Provided material
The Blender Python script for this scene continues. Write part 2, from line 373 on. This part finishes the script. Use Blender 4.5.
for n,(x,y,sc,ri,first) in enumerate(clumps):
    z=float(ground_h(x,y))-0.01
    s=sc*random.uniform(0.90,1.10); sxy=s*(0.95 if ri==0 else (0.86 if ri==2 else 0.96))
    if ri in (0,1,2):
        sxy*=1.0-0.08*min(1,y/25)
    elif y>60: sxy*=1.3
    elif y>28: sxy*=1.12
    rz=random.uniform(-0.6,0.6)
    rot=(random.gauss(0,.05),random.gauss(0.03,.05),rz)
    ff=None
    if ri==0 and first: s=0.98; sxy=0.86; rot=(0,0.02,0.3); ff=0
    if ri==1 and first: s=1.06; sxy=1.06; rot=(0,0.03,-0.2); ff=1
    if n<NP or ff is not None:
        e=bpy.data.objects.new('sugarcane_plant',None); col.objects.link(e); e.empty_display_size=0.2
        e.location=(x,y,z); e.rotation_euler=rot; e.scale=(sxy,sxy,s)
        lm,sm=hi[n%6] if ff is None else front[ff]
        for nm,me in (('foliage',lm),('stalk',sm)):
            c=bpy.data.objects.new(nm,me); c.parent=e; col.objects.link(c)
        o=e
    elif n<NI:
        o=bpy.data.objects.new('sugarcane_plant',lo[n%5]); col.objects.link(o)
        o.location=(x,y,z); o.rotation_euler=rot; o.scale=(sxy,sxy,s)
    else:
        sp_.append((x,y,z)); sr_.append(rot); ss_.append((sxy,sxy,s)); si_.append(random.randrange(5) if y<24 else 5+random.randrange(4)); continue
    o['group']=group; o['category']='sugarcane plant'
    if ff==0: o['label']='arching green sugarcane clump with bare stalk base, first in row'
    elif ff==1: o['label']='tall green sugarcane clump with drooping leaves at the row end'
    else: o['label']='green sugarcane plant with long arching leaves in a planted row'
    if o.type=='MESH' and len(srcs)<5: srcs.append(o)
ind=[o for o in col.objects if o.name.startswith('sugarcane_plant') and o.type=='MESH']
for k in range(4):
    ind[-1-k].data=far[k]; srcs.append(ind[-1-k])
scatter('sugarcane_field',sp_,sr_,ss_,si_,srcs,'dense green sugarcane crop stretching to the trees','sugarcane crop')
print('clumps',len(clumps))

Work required
Reproduce every line of the material above exactly.

Worked solution
The Blender Python script for this scene continues. Write part 2, from line 373 on. This part finishes the script. Use Blender 4.5.
for n,(x,y,sc,ri,first) in enumerate(clumps):
    z=float(ground_h(x,y))-0.01
    s=sc*random.uniform(0.90,1.10); sxy=s*(0.95 if ri==0 else (0.86 if ri==2 else 0.96))
    if ri in (0,1,2):
        sxy*=1.0-0.08*min(1,y/25)
    elif y>60: sxy*=1.3
    elif y>28: sxy*=1.12
    rz=random.uniform(-0.6,0.6)
    rot=(random.gauss(0,.05),random.gauss(0.03,.05),rz)
    ff=None
    if ri==0 and first: s=0.98; sxy=0.86; rot=(0,0.02,0.3); ff=0
    if ri==1 and first: s=1.06; sxy=1.06; rot=(0,0.03,-0.2); ff=1
    if n<NP or ff is not None:
        e=bpy.data.objects.new('sugarcane_plant',None); col.objects.link(e); e.empty_display_size=0.2
        e.location=(x,y,z); e.rotation_euler=rot; e.scale=(sxy,sxy,s)
        lm,sm=hi[n%6] if ff is None else front[ff]
        for nm,me in (('foliage',lm),('stalk',sm)):
            c=bpy.data.objects.new(nm,me); c.parent=e; col.objects.link(c)
        o=e
    elif n<NI:
        o=bpy.data.objects.new('sugarcane_plant',lo[n%5]); col.objects.link(o)
        o.location=(x,y,z); o.rotation_euler=rot; o.scale=(sxy,sxy,s)
    else:
        sp_.append((x,y,z)); sr_.append(rot); ss_.append((sxy,sxy,s)); si_.append(random.randrange(5) if y<24 else 5+random.randrange(4)); continue
    o['group']=group; o['category']='sugarcane plant'
    if ff==0: o['label']='arching green sugarcane clump with bare stalk base, first in row'
    elif ff==1: o['label']='tall green sugarcane clump with drooping leaves at the row end'
    else: o['label']='green sugarcane plant with long arching leaves in a planted row'
    if o.type=='MESH' and len(srcs)<5: srcs.append(o)
ind=[o for o in col.objects if o.name.startswith('sugarcane_plant') and o.type=='MESH']
for k in range(4):
    ind[-1-k].data=far[k]; srcs.append(ind[-1-k])
scatter('sugarcane_field',sp_,sr_,ss_,si_,srcs,'dense green sugarcane crop stretching to the trees','sugarcane crop')
print('clumps',len(clumps))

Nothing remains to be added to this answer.